### GOAL
Going from the top of the data below, give again each line through the one containing "seat(1.22, 1.62, 'grey", both ends kept.

### MATERIAL PROVIDED

-- -- --

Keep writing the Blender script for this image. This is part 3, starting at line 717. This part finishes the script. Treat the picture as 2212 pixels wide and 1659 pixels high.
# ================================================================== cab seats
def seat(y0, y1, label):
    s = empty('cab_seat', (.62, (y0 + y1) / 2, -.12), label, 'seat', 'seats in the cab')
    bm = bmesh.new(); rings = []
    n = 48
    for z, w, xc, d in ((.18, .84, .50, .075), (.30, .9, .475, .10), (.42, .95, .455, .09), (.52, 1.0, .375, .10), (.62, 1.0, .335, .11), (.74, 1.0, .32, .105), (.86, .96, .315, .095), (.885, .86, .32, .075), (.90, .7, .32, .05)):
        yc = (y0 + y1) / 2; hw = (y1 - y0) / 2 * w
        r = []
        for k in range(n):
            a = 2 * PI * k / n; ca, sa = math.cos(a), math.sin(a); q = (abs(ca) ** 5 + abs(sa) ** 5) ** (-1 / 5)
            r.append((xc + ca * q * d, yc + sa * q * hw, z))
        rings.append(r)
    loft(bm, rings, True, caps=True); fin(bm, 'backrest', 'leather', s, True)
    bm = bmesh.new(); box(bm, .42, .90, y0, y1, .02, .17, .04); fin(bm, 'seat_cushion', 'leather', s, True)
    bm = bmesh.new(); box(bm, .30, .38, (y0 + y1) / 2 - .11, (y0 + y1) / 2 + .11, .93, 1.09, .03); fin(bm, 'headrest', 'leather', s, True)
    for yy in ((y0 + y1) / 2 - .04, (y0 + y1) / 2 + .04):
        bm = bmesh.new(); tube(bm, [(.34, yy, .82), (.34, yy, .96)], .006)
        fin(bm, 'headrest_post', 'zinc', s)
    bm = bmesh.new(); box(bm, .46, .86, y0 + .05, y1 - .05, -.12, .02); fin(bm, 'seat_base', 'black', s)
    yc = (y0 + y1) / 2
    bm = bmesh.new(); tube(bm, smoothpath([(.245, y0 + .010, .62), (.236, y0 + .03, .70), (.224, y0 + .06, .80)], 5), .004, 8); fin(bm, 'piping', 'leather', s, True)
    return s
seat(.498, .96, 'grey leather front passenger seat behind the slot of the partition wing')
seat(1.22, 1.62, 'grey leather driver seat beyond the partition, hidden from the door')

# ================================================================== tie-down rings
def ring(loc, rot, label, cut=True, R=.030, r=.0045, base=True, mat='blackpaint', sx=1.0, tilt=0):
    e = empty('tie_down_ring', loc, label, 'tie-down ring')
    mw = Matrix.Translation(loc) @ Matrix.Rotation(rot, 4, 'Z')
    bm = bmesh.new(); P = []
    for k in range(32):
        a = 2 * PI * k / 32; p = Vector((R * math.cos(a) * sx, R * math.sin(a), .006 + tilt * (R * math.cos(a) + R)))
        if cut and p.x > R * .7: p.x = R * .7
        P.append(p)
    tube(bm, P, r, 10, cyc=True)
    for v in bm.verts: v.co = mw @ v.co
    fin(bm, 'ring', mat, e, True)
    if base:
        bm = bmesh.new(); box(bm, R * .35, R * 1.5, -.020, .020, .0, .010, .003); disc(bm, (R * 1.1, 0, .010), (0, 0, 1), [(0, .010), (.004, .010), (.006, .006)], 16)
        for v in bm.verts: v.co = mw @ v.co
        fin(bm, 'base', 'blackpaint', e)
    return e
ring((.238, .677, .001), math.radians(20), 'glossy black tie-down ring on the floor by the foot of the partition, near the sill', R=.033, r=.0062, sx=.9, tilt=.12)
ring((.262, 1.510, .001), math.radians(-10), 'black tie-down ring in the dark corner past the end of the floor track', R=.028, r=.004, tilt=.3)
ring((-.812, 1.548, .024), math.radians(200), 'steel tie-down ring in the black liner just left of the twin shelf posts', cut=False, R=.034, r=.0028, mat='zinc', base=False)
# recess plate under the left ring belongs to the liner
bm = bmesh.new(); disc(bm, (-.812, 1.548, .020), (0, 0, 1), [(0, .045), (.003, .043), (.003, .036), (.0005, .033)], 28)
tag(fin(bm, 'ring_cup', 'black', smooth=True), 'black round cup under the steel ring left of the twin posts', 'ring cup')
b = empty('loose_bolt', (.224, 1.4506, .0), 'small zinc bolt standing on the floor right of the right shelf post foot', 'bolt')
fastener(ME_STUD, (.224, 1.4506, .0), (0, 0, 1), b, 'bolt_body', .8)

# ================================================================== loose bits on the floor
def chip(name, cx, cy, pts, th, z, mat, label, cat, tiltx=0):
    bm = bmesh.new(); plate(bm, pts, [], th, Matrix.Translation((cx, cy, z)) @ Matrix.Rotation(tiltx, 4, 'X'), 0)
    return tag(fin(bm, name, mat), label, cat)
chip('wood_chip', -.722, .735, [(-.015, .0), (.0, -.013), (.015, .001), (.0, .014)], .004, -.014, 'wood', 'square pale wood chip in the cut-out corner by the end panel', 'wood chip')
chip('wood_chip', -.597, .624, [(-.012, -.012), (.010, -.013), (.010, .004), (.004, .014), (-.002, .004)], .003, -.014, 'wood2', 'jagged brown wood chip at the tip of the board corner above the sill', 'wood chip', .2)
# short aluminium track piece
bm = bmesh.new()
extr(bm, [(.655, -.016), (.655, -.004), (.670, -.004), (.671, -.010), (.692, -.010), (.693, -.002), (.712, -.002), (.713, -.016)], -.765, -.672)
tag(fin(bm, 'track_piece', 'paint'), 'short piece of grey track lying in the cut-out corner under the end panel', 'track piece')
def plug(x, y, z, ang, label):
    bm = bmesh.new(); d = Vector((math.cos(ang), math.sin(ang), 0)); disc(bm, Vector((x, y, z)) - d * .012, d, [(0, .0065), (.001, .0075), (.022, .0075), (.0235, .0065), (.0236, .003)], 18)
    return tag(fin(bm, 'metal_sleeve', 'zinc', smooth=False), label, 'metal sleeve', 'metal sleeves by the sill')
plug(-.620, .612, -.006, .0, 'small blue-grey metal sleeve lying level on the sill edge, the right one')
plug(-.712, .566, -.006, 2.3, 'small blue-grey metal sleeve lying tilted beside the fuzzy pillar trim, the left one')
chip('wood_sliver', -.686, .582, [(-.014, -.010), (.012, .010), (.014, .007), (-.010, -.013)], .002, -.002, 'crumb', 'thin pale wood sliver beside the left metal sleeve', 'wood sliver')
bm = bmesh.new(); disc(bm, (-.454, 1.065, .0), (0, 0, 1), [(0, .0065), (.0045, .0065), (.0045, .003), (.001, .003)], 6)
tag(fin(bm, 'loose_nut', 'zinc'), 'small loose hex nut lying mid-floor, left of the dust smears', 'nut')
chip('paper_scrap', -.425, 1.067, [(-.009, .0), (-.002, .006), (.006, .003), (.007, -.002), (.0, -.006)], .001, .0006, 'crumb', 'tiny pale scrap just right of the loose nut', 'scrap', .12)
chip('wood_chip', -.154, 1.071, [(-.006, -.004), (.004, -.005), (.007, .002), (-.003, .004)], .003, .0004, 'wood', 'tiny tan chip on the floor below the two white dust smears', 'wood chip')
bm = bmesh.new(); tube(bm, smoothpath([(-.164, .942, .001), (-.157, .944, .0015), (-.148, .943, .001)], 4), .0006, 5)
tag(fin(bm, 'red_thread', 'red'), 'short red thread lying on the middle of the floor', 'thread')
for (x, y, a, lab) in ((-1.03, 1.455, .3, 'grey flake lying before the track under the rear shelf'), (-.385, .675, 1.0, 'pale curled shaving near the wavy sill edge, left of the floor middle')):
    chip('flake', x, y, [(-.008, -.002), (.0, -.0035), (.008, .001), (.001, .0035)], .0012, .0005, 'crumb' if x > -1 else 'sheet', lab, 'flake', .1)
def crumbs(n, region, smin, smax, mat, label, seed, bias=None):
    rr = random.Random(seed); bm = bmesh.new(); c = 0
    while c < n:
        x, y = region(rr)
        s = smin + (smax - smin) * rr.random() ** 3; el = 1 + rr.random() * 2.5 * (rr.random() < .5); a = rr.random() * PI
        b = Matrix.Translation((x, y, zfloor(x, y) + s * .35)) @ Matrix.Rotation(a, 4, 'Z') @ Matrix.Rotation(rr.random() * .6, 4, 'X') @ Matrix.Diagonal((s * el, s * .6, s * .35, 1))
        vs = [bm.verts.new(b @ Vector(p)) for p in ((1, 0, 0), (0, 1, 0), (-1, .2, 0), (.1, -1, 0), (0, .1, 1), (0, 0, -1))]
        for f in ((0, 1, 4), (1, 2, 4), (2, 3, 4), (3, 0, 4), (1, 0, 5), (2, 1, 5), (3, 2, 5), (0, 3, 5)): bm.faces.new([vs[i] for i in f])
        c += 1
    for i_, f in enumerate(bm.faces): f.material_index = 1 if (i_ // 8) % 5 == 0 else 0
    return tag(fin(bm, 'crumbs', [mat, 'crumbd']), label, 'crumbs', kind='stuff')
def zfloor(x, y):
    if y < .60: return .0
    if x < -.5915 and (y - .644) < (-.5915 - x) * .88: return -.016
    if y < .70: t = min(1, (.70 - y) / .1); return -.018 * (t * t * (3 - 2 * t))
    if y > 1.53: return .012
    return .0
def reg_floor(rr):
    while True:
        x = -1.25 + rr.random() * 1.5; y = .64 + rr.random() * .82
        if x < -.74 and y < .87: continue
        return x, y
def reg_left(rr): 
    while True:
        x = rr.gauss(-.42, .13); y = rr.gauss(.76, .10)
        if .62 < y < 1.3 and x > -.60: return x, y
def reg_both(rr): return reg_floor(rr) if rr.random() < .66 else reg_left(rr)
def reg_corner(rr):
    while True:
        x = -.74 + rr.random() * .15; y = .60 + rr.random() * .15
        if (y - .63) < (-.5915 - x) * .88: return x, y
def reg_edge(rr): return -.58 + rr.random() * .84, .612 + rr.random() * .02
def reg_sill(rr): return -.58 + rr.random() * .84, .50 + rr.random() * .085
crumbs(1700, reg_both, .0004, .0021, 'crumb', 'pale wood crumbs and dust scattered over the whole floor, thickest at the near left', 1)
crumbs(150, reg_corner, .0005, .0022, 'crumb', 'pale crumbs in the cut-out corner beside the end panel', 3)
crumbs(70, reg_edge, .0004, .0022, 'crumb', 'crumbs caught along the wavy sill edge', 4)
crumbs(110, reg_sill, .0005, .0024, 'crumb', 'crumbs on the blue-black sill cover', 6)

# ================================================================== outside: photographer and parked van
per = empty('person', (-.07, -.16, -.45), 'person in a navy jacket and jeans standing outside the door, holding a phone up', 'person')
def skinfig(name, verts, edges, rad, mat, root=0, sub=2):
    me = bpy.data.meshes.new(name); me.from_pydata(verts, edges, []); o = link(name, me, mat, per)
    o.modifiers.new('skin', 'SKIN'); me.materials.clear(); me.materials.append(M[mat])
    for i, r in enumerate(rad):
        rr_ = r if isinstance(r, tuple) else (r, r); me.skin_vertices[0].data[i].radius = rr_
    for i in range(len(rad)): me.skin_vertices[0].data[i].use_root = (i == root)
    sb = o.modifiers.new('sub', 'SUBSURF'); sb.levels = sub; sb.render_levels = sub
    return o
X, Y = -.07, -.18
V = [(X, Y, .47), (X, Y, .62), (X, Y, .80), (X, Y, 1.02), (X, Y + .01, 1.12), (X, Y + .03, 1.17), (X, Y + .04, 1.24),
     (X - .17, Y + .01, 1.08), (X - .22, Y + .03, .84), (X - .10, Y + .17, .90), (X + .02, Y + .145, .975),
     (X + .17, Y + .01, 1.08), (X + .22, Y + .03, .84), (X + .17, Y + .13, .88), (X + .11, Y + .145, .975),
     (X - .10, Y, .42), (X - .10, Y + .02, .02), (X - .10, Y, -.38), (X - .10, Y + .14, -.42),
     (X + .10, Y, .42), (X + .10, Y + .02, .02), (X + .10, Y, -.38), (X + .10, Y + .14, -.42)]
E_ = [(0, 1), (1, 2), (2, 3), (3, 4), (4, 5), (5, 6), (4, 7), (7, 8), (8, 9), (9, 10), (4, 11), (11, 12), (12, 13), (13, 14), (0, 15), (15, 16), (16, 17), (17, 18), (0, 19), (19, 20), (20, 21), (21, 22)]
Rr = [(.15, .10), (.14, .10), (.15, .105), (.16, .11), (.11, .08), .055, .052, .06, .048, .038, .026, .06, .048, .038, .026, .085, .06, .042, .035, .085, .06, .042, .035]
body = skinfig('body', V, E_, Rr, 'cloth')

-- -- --

### RESULT FOR THIS EXERCISE
Keep writing the Blender script for this image. This is part 3, starting at line 717. This part finishes the script. Treat the picture as 2212 pixels wide and 1659 pixels high.
# ================================================================== cab seats
def seat(y0, y1, label):
    s = empty('cab_seat', (.62, (y0 + y1) / 2, -.12), label, 'seat', 'seats in the cab')
    bm = bmesh.new(); rings = []
    n = 48
    for z, w, xc, d in ((.18, .84, .50, .075), (.30, .9, .475, .10), (.42, .95, .455, .09), (.52, 1.0, .375, .10), (.62, 1.0, .335, .11), (.74, 1.0, .32, .105), (.86, .96, .315, .095), (.885, .86, .32, .075), (.90, .7, .32, .05)):
        yc = (y0 + y1) / 2; hw = (y1 - y0) / 2 * w
        r = []
        for k in range(n):
            a = 2 * PI * k / n; ca, sa = math.cos(a), math.sin(a); q = (abs(ca) ** 5 + abs(sa) ** 5) ** (-1 / 5)
            r.append((xc + ca * q * d, yc + sa * q * hw, z))
        rings.append(r)
    loft(bm, rings, True, caps=True); fin(bm, 'backrest', 'leather', s, True)
    bm = bmesh.new(); box(bm, .42, .90, y0, y1, .02, .17, .04); fin(bm, 'seat_cushion', 'leather', s, True)
    bm = bmesh.new(); box(bm, .30, .38, (y0 + y1) / 2 - .11, (y0 + y1) / 2 + .11, .93, 1.09, .03); fin(bm, 'headrest', 'leather', s, True)
    for yy in ((y0 + y1) / 2 - .04, (y0 + y1) / 2 + .04):
        bm = bmesh.new(); tube(bm, [(.34, yy, .82), (.34, yy, .96)], .006)
        fin(bm, 'headrest_post', 'zinc', s)
    bm = bmesh.new(); box(bm, .46, .86, y0 + .05, y1 - .05, -.12, .02); fin(bm, 'seat_base', 'black', s)
    yc = (y0 + y1) / 2
    bm = bmesh.new(); tube(bm, smoothpath([(.245, y0 + .010, .62), (.236, y0 + .03, .70), (.224, y0 + .06, .80)], 5), .004, 8); fin(bm, 'piping', 'leather', s, True)
    return s
seat(.498, .96, 'grey leather front passenger seat behind the slot of the partition wing')
seat(1.22, 1.62, 'grey leather driver seat beyond the partition, hidden from the door')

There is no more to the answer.